Desde el punto de vista jurídico -único pertinente en una sentencia-, el argumento del voto particular parece inapelable: las Cortes Generales no están vinculadas a aceptar el pacto de terceros. ¿Tampoco desde el punto de vista de la práctica política? Realmente, en este sistema nuestro de cada día ¿pueden considerar las Cortes al Gobierno como un tercero? No lo fueron con los Gobiernos del PSOE y no lo son ahora con los del PP. Políticamente, el Congreso funciona como mano alargada del Gobierno. Por eso, el Ejecutivo puede concertar con los sindicatos en la mesa de negociación y, si le place, hacer que el legislativo apruebe otra cosa: cuando Guerra evocaba a Montesquieu muerto y enterrado no hablaba como profeta, lo hacía como notario.

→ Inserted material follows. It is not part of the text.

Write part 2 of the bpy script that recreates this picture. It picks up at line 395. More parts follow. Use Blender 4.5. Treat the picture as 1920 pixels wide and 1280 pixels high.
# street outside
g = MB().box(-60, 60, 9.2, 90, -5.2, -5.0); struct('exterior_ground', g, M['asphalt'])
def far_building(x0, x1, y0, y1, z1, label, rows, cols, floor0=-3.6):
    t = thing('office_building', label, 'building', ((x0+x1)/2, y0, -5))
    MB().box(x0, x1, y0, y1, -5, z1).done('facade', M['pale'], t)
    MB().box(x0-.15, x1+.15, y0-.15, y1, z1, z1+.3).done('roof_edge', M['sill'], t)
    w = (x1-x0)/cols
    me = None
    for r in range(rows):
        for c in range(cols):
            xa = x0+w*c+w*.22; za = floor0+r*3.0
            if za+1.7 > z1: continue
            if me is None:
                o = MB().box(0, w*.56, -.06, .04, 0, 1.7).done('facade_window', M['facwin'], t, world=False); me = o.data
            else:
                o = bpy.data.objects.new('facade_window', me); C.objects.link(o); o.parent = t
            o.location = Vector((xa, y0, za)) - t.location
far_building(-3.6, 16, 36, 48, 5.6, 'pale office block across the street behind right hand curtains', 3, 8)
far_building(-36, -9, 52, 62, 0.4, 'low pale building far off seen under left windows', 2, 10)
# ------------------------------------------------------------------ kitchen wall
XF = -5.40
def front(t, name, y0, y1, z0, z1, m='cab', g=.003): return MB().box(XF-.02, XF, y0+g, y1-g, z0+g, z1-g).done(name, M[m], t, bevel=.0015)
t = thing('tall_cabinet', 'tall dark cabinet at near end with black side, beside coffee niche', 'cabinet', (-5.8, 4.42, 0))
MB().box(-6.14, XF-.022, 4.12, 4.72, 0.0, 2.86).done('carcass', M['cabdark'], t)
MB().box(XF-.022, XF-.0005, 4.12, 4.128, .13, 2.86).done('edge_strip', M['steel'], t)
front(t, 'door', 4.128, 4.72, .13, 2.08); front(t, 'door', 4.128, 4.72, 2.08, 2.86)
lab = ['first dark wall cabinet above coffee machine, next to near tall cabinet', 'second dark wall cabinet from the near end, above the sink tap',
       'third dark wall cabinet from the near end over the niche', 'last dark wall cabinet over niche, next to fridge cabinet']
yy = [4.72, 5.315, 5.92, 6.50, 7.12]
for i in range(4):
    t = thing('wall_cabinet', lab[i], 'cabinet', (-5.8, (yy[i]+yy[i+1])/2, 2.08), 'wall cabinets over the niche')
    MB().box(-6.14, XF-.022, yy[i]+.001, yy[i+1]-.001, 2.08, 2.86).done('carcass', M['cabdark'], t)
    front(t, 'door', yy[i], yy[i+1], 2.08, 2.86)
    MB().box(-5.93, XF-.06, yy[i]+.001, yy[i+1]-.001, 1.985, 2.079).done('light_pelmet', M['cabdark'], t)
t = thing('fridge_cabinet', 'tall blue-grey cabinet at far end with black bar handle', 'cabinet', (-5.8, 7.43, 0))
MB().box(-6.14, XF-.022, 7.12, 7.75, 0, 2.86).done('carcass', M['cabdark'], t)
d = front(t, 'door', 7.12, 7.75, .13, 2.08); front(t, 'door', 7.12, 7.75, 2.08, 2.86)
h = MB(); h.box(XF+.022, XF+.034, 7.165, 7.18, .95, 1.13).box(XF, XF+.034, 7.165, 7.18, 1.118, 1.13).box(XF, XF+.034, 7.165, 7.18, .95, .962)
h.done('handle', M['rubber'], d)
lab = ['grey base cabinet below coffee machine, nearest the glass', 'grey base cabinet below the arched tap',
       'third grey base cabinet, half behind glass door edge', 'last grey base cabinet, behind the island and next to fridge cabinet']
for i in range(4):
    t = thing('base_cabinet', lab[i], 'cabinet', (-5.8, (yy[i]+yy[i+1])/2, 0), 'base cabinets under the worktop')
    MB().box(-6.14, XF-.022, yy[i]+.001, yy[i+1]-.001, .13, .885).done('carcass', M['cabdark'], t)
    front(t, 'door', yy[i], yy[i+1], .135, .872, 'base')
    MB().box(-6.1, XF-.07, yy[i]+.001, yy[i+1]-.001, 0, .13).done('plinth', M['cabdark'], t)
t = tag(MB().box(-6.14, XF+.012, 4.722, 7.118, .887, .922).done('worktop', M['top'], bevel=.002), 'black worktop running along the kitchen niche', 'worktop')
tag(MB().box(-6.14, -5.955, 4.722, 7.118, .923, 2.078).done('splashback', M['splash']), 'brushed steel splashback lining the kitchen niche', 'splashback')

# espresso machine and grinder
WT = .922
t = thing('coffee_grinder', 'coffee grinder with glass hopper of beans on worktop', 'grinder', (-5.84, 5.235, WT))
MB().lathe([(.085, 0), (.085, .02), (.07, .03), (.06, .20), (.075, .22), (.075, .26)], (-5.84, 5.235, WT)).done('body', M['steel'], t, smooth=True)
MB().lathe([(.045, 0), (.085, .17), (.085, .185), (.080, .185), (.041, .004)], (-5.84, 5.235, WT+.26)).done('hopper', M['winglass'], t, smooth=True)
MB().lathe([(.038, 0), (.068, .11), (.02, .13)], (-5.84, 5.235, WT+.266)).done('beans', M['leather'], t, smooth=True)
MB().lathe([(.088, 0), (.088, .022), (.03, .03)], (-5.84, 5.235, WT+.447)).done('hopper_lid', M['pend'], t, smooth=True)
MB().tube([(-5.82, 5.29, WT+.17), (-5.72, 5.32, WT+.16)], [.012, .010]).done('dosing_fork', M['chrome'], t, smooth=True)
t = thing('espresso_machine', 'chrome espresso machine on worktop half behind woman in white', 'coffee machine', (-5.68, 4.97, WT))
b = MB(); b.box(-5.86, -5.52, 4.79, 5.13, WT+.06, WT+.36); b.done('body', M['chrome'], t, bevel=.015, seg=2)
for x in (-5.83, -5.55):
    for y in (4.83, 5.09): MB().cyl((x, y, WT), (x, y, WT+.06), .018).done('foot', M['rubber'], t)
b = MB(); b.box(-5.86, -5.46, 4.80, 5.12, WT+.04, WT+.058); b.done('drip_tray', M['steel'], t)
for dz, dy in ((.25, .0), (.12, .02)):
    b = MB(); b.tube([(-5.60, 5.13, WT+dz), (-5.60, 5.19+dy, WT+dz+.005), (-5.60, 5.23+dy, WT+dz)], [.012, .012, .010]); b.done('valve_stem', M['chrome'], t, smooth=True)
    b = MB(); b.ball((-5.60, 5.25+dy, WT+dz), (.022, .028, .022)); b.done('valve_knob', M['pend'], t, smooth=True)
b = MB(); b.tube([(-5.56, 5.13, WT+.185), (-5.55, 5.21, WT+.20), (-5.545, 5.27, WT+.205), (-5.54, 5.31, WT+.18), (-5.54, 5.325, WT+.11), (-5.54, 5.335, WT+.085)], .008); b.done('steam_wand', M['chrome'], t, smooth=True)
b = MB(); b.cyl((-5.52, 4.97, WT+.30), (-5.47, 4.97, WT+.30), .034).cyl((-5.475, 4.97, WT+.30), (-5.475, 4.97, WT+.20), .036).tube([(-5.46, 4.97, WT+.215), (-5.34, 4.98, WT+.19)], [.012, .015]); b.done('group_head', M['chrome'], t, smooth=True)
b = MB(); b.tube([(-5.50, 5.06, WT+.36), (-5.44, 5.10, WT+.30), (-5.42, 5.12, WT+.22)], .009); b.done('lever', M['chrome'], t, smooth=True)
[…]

¿Entonces? Pues entonces lo que presenciamos no es la sacrosanta defensa de un poder legislativo autónomo, sino un asalto más en el combate del poder ejecutivo para dominar la vida social. En la práctica, los Parlamentos no son ya un poder distinto de los Gobiernos; en su mayor parte, los medios de comunicación no son tampoco un cuarto poder sino, especialmente en lo que a televisiones se refiere, una emanación del Ejecutivo. ¿Y los jueces? Ah, los jueces..., con un empujoncito más ¿quedará todavía alguien que no haya perdido el respeto a los jueces?